Among the many attempts to describe the evangelical Christian life, my favorite was coined by theologian Scot McKnight as being a “fellowship of differents”.[i] Evangelicalism is not a church; there is no such thing as “The Evangelicalism”. It is less a singular religious movement than an hodge-podge of dissimilar church traditions; a nucleus of religious beliefs supporting a mass of theological contradictions. It’s like saying a square is a rectangle, but not all rectangles are squares. One blogger hit close to the mark when she described evangelicalism as an imagined religious community. “There are, in fact, many evangelicalisms,” Kristin Du Mez noted, “and each is imagined with a different center and different boundaries.”[ii] In many respects, evangelicalism is a shape-shifting blob with both explicit and implicit imperatives, continually moving in cultural flux, and having no one to speak with absolute authority for all. If anyone did, it was that apotheosis of evangelicalism, Billy Graham. “Billy Graham,” wrote one observer in 1957, “is something more than the name of a man. It is the label of a phenomenon.”[iii]
Graham’s revivalism produced alliances between diverse congregations, denominations and schools that had never been brought together, even though underlying differences were largely sponged over without being absorbed. While it has been compared to a big tent, today’s evangelicalism is more like a big business park with lots of busy office cubicles occupied by faith franchises, loads of middle men selling religious goods and services, and more than a few suites leased to freewheeling entrepreneurs aiming to enrich themselves. There is no facility manager on-site to organize the whole thing. And it sometimes feels like there is an absentee landlord.
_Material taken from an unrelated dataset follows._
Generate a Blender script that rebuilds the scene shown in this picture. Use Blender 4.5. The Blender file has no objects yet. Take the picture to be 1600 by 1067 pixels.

American evangelicalism has been generous enough to those who hold its common set of core beliefs to allow for a wide range of views on disputable matters, and I draw from a number of evangelical traditions. None of us have all the correct answers. Because evangelicalism has no “officials,” each of us may speak legitimately as its voice, while at the same time it may not entirely be what others deem it to mean. Regardless of the inherent inexactitude of our common adjective and identity – or perhaps more accurately because of it – evangelical Christians all share a certain responsibility to contest each other’s actions or beliefs that diverge from the gospel. For example, when the late R.C. Sproul, Sr. was asked whether Arminians – his evangelical brethren – could be considered Christians, he grudgingly answered, “Yes, barely”.[iv] Evangelicals are scrapping, sparring, and loving siblings. Sometimes unity, other times cafeteria food fights. But like the Bereans, we are taught to receive the sacred text with all readiness of mind, and search the scriptures daily, whether those things are so.[v]
[i] Scot McKnight, A Fellowship of Differents: Showing the World God’s Design for Life Together, Grand Rapids: Zondervan, 2015.
[ii] Kristin Du Mez, “Evangelicalism is an Imagined Religious Community”, The Anxious Bench, August 9, 2018. http://www.patheos.com/blogs/anxiousbench/2018/08/evangelicalism-is-an-imagined-religious-community/ (accessed August 24, 2018).
[iii] Gustave Weigel, S.J., “What to Think of Billy Graham”, America: A Catholic Review of the Week, (1957), Volume 97:161
[iv] R. C. Sproul, Willing to Believe: The Controversy over Free Will, Grand Rapids: Baker Books, 2002, p. 25.